Chancellor Strine does not say it, but the courts are coming very close to the conclusion that investment-banker conflicts are deserving of some form of enhanced scrutiny by a court to determine if a process has been “tainted” by those conflicts–even if they are fully disclosed. That is a big warning to both investment banks and directors that more vigilance is required. As a result, bankers may be forced to pass on more assignments where they have conflicts, even if their client does not object.

There is another subtle warning to directors as well. The court did not criticize the directors for not ferreting out the El Paso chief executive’s desire to buy the E&P products which, according to the Court, gave him a conflicting interest. Indeed the court said it thought it unlikely the directors (other than the CEO) would be held liable for any damages in this case.

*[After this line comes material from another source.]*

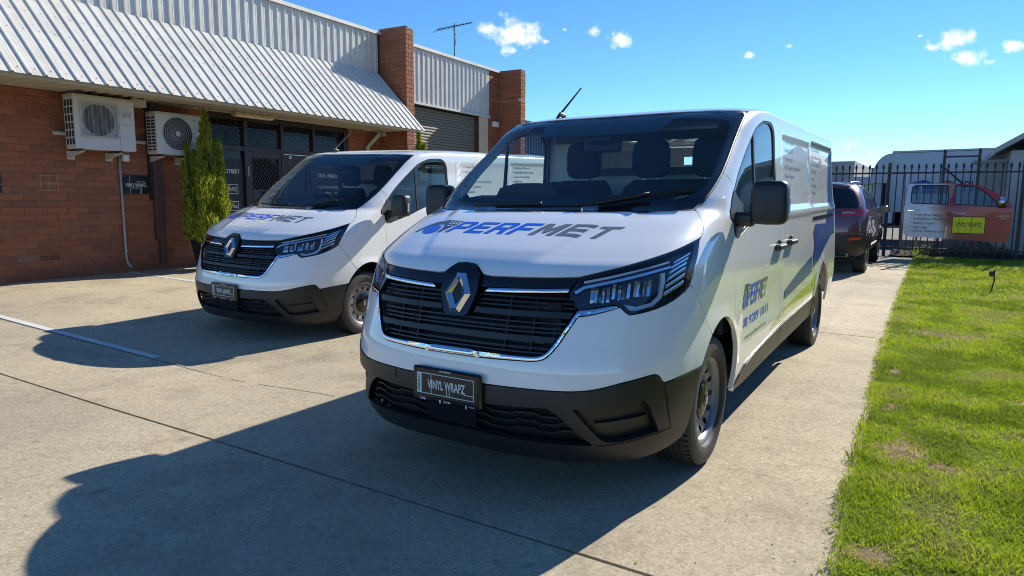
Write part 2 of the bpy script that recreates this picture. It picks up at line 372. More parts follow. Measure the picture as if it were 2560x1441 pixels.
flat('vinyl_white', (.80,.81,.82), .25, Coat__Weight=.6); flat('vinyl_lime', (.36,.50,.03), .22, Coat__Weight=.8); flat('vinyl_navy', (.002,.04,.24), .3, Coat__Weight=.3)
flat('plate_green', (.012,.022,.018), .3); flat('plate_white', (.62,.66,.64), .4); flat('print_white', (.75,.75,.75), .5); flat('print_black', (.012,.012,.012), .5)
flat('lamp_red', (.48,.006,.012), .12, Coat__Weight=1.0); flat('lamp_amber', (.5,.12,.01), .2)
VT = [(0.00,0.165,0.120,0.66,2.7,0.860,5.30),(0.06,0.200,0.050,0.76,2.7,0.890,5.34),(0.14,0.270,0.005,0.82,2.75,0.915,5.38),(0.32,0.450,-.025,0.88,2.85,0.945,5.42),
(0.47,0.600,-.015,0.88,2.85,0.958,5.42),(0.62,0.750,0.018,0.88,2.75,0.960,5.41),(0.77,0.900,0.055,0.90,2.7,0.956,5.41),(0.87,1.000,0.088,0.90,2.65,0.951,5.40),
(0.93,1.054,0.128,0.88,2.65,0.947,5.40),(1.00,1.100,0.215,0.82,2.65,0.943,5.40),(1.15,1.180,0.410,0.72,2.75,0.936,5.40),(1.30,1.250,0.600,0.68,2.95,0.929,5.39),
(1.44,1.303,0.780,0.64,3.25,0.922,5.39),(1.56,1.380,0.905,0.64,3.9,0.911,5.38),(1.80,1.540,1.160,0.62,4.8,0.896,5.36),(2.05,1.710,1.428,0.60,5.0,0.884,5.34),
(2.22,1.830,1.610,0.58,4.8,0.880,5.34),(2.32,1.890,1.720,0.58,4.2,0.872,5.33),(2.42,1.919,1.850,0.60,3.4,0.850,5.30),(2.56,1.941,2.050,0.60,2.7,0.785,5.24),
(2.74,1.958,2.350,0.60,2.2,0.650,5.10),(3.00,1.970,2.750,0.50,2.0,0.380,4.90),(3.30,1.975,3.100,0.30,2.0,0.020,4.60)]
FWY, RWY, WR = .957, 4.455, .336
def van_mod(a, v, x, y, z):
    ax = np.abs(x); f = sstep(.93, 1.02, v)*(1-sstep(1.40, 1.47, v)); k = np.clip((y-.13)/.67, 0, 1); c = .30+.26*k
    dz = f*.009*(1-sstep(-.035, .035, ax-c)); side = sstep(.85, 1.0, np.abs(a))*(1-sstep(2.0, 2.3, np.abs(a))); dx = np.zeros_like(x)
    for yc in (FWY, RWY): dx = dx+.012*(1-sstep(.42, .50, np.hypot(y-yc, z-.335)))
    dx = dx+.010*sstep(1.20, 1.235, z)*(1-sstep(1.235, 1.30, z))*sstep(2.3, 2.6, y)
    b = lambda lo, hi, q, e: sstep(lo, lo+e, q)*(1-sstep(hi-e, hi, q))
    dx = dx-.010*(b(2.66, 3.80, y, .03)+b(3.88, 5.14, y, .03))*b(1.27, 1.815, z, .03)
    dx = dx-.010*sstep(1.30, 1.55, y)*(1-sstep(2.45, 2.6, y))*b(.50, .92, z, .16)
    return np.stack([x+np.sign(x)*dx*side, y, z+dz+.016*sstep(1., 2.2, y)*(y-1.2)], -1)
VS = Surf(VT, .16, 2.6, van_mod)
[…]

Rather, the court was critical of the negotiating strategy of the CEO–largely with the concurrence of the board- which the court characterized as “velvet gloved.” In future cases, directors cannot count on judges being so sympathetic to sale processes that go awry if independent directors are not actively exercising real time oversight. To entrust a CEO with full authority to negotiate a sale of a company without close independent director supervision could lead to something more disastrous. And after the El Paso experience, not to question the CEO carefully about conflicts could damage how a judge looks at a board’s conduct.

This case isn’t over. The court found that the plaintiffs have a reasonable likelihood of prevailing on the merits of the case and the lawsuit has now turned into a damages action. Chancellor Strine hints that he sees exposure in the half billion dollar range (and there will be no jury and he is the judge).

It is likely that in the end Kinder Morgan will end up paying most of any damages since, once the deal is completed, Kinder Morgan will own El Paso and have indemnity obligations to pretty much all of the defendants: the directors, the CEO and Goldman. With a record like this, look for Kinder Morgan to find a way to settle the case and write some checks without the agony of a full-blown trial.